Accession Number: 2011.ph.577

Description:

The instrument consists of two separable black metal boxes stacked one upon the other. with an arm attached to the bottom box holding a microscope. The bottom box contains a stand with an adjustable pedestal on a plate which slides out of the box through a side door. The top box has two parallel glass windows on opposite sides and another side composed of aluminum foil. Attached to the roof of the top box is a metal rod attached to a gold leaf (missing). The rod touches a contact, which can be controlled by a lever on the top of the box. There is a copper mesh grate on the top of the bottom box.

Alternative Name:

Primary Materials: Metal, Copper alloy, Glass

Markings:

Plaque fastened to the top: “CHAS. W. COOK & SONS LTD. ENGINEERS & SCIENTIFIC APPARATUS MAKERS, 97. WALSALL ROAD. BIRMINGHAM, 22.”

Microscope reads “W. G. PYE &Co. CAMBRIDGE. ENG.”

Dimensions (cm): Height = 29, Length = 16, Width = 33

Function:

This instrument is a “Rutherford” electroscope and was likely used for measuring the intensity of radioactive substances, probably sources of weak alpha rays.

The rod protruding from the top of the top box would be charged, causing the (missing) gold leaf to move away from the rod. Radioactive material would be then inserted into the bottom box, and over time the radiation emitted would cause the gold leaf to lose its charge and drop towards the rod. The microscope is used to observe this event. The rate of fall of the the gold leaf corresponds to the intensity of the radioactive source.

Condition:

Good: Gold leaf element is missing; Minor abrasions; The foil shield has some perforations.

Associated Instruments:

Manufacturer: Chas. W. Cook & Sons Ltd.

Date of Manufacture: Early 20th Century

Provenance:

University of Toronto Physics Department.

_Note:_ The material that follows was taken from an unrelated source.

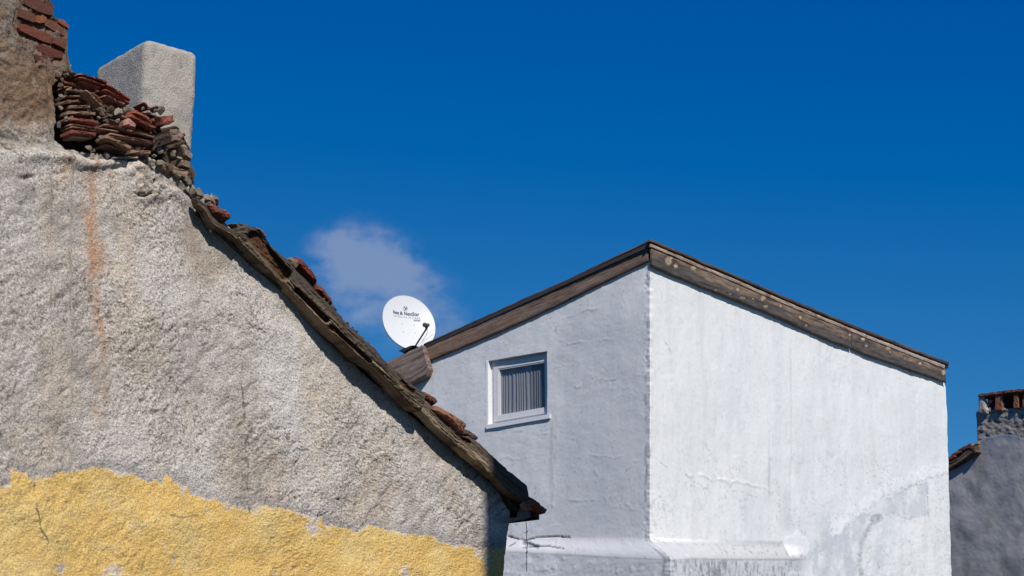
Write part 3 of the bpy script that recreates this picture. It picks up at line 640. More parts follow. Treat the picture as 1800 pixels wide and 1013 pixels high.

Additional Information and References:

The University of Toronto Report of the Board of Governors for the Year Ending June 30th, 1938 ( p. 238) may indicate that this instrument was acquired in 1938 for $95.03.

For more on Rutherford’s own microscope, see:

1) McGill University, Department of Physic “Measurement Techniques”

2) W. Makower and H. Geiger. 2012. Practical Measurements in Radio-Activity.London: Longmans, Green, & Co. pp. 21-22.